Sesederhana mengingatkan guru-guru adalah keberanian luar biasa yang dilakukan bapak. Karena ketika kita mengingatkan orang lain, itu berarti kita sudah harus menjadi contoh yang baik. Dan hal itulah yang telah dilakukan bapak. Sebelum mengingatkan, bapak berusaha untuk menjadi contoh yang baik dengan datang ke sekolah lebih rajin dari biasanya, lebih awal dari biasa. Dan juga beberapa kali masuk kelas yang kosong, bahkan tidak hanya mengajar materi tetapi juga memberikan motivasi kepada anak-anak.

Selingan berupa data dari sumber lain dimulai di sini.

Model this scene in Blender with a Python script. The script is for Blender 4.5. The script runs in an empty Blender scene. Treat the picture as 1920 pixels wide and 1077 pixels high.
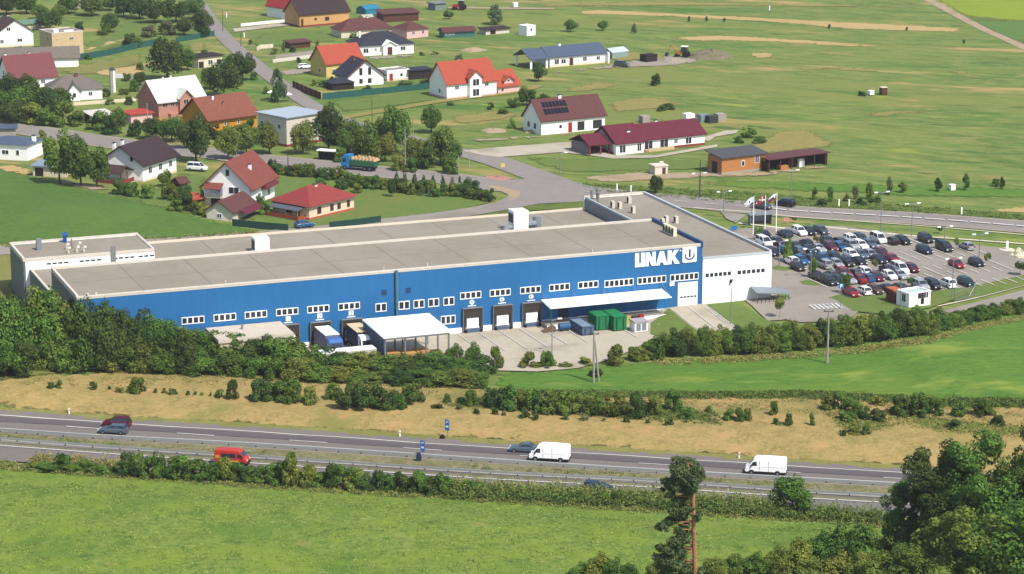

Beberapa hari sebelum pelaksanaan rapat, secara sengaja, saya mencari waktu untuk dapat bertanya kepada bapak apa saja yang disampaikan kepada anak kelas lima di depan rekan guru. Bukan tanpa alasan, saya melihat keceriaan muncul diwajah anak-anak setelah bapak masuk kelas tersebut. Istirahat sekolah pun menjadi salah satu waktu yang tepat untuk mengundang cerita bapak. Ya, bapak pandai bercerita, saya menikmati setiap cerita yang bapak sampaikan –walau terkadang face tidak berkawan.

Bapak pun memulai sharing bahwa ketika masuk kelas, beliau menceritakan tentang cerita kolosal zaman dahulu, dimana seorang anak ingin sekali bersekolah namun karena bukan keturunan raja atau menteri sehingga anak tersebut tidak dapat bersekolah. Namun, anak tersebut tidak menyerah, dia membuat lubang pada kelas yang akan ia ikuti, lubang tersebut dibuat untuk dapat melihat atau sekadar mendengarkan penjelasan dari guru dikelas. Ketika kenaikan kelas, lubang pun dibuat ditingkatan kelas yang berbeda. Sampai pada akhirnya, dia membuat lubang di kelas tingkatan terakhir (sebelum kelulusan) dan mendengar bahwasannya akan ada sayembara, siapa yang bisa menjawab seluruh soal yang diberikan oleh raja berhak menjadi penerus raja dan berpasangan dengan anak sang raja. Sayembara pun berlangsung, namun tidak seorang pun dari anak dikelas yang dapat menyelesaikannya dengan baik. Anak itu pun memberanikan diri untuk datang dan menawarkan diri untuk mencoba menyelesaikan tantangan sayembara. Dan berhasil. Semua terkaget, akhirnya anak tersebut menjadi penerus raja –semoga tulisan saya tetap menjaga keaslian cerita dari bapak J. Pesan moril yang bapak sampaikan pada anak-anak adalah rasa syukur kita karena dapat mengenyam pendidikan tanpa perlu membuat lubang untuk bersekolah. Sehingga tidak ada alasan untuk malas bersekolah ataupun tidak belajar ketika sudah disekolah. Saya jadi teringat pantun yang dibuat oleh Susanti murid kelas enam.

Pergi ke hutan membawa panah 

Berlari-lari tersandung akar

Untuk apa kita sekolah

Kalau kita tidak belajar

Cerita bapak secara tidak langsung menambah semangat saya kala itu, semoga guru-guru juga lebih bersemangat setelah mendengar cerita keren dari bapak.

Kami pun menyambut bahagia semangat bapak ditahun kedelapannya ini. Kami percaya bahwa ketika pemimpin memiliki semangat yang luar biasa, maka rekan-rekan guru juga akan lebih bersemangat. Dan ya, itu benar.

Semangat itu menular.

Yang saya yakini, ketika seorang sudah bersemangat untuk mengabdi, maka kita harus berusaha meyakinkan bahwa ia tidak sendirian. Hal itulah yang dapat saya lakukan. Meyakinkan bapak bahwasannya bapak tidak sendirian, tidak hanya dalam perkataan tetapi juga perbuatan. Sesederhana menemani bapak dikantor dengan cerita ringan tentang semangat anak-anak ataupun berkolaborasi dengan bapak untuk tidak membiarkan kelas kosong dengan pendeklarasian didepan guru-guru terlebih dahulu secara jelas dan lantang sebelum masuk kelas tersebut. Sesederhana gercep (gerak cepat) untuk menjadi petugas pemasak mie diwaktu istirahat, special untuk bapak –haha ndak nyambung, ya disekolah kami ada tradisi memasak mie pada waktu istirahat ketika ada bapak.

Saat artikel ini ditulis, bapak sedang menjalani cobaan, sakit. Semoga bapak lekas sembuh dan kembali bersekolah dengan semangat yang lebih memuncak.